WHAT YOU SHOULD DO: Copy out all lines that carry the word "objects".

STORED DATA:
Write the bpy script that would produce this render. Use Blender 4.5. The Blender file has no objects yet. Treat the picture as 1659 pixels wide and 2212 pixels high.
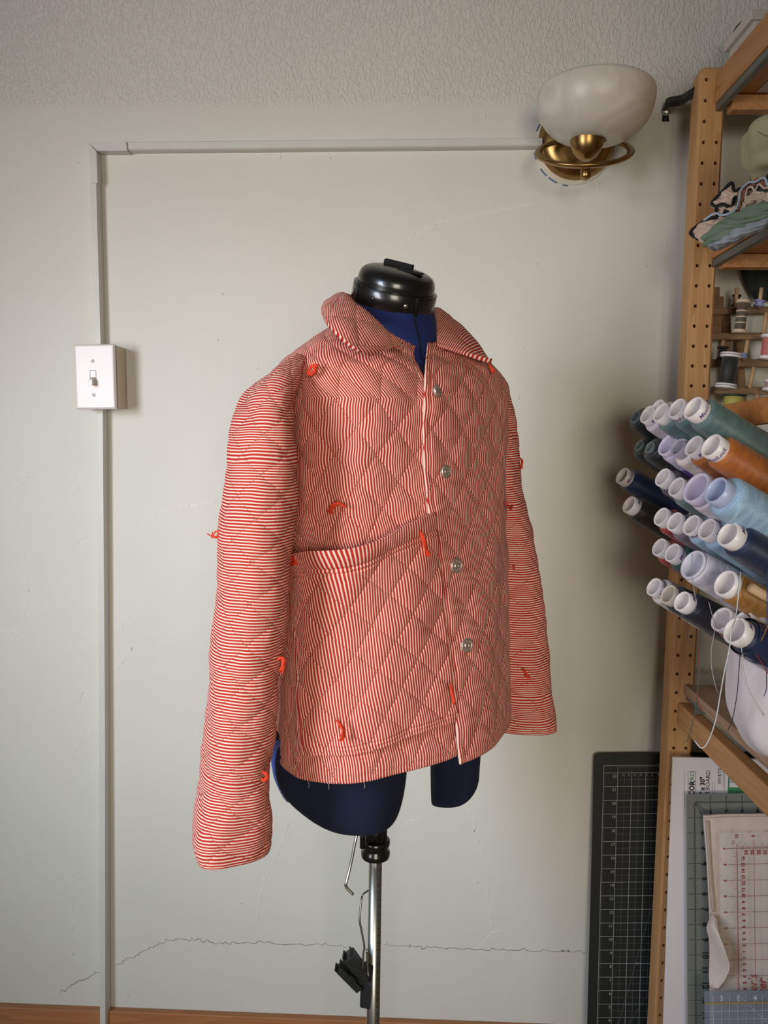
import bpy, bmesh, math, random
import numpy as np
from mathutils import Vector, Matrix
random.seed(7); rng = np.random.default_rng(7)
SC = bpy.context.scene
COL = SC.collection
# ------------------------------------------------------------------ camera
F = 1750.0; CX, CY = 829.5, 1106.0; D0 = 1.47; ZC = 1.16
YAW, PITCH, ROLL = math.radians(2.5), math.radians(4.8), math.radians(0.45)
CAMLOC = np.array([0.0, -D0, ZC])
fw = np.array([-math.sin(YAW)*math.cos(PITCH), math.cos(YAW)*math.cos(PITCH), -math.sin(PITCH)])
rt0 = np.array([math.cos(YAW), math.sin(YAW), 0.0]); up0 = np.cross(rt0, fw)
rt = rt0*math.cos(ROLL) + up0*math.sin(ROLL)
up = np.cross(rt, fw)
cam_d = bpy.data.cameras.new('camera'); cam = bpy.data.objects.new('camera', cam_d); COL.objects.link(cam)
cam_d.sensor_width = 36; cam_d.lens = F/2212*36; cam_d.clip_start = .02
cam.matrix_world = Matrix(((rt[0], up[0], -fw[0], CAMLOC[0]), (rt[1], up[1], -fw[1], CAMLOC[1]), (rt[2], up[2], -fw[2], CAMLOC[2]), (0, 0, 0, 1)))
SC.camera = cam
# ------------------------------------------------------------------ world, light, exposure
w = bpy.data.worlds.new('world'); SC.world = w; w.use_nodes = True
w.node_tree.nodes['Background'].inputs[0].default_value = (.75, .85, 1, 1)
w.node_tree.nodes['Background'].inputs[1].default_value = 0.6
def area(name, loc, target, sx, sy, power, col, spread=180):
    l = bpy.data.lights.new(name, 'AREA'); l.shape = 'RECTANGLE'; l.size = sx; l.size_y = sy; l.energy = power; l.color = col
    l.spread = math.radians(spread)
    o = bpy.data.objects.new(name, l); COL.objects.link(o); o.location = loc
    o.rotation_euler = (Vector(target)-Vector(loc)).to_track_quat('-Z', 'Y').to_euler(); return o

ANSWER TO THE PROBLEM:
Write the bpy script that would produce this render. Use Blender 4.5. The Blender file has no objects yet. Treat the picture as 1659 pixels wide and 2212 pixels high.
cam_d = bpy.data.cameras.new('camera'); cam = bpy.data.objects.new('camera', cam_d); COL.objects.link(cam)
    o = bpy.data.objects.new(name, l); COL.objects.link(o); o.location = loc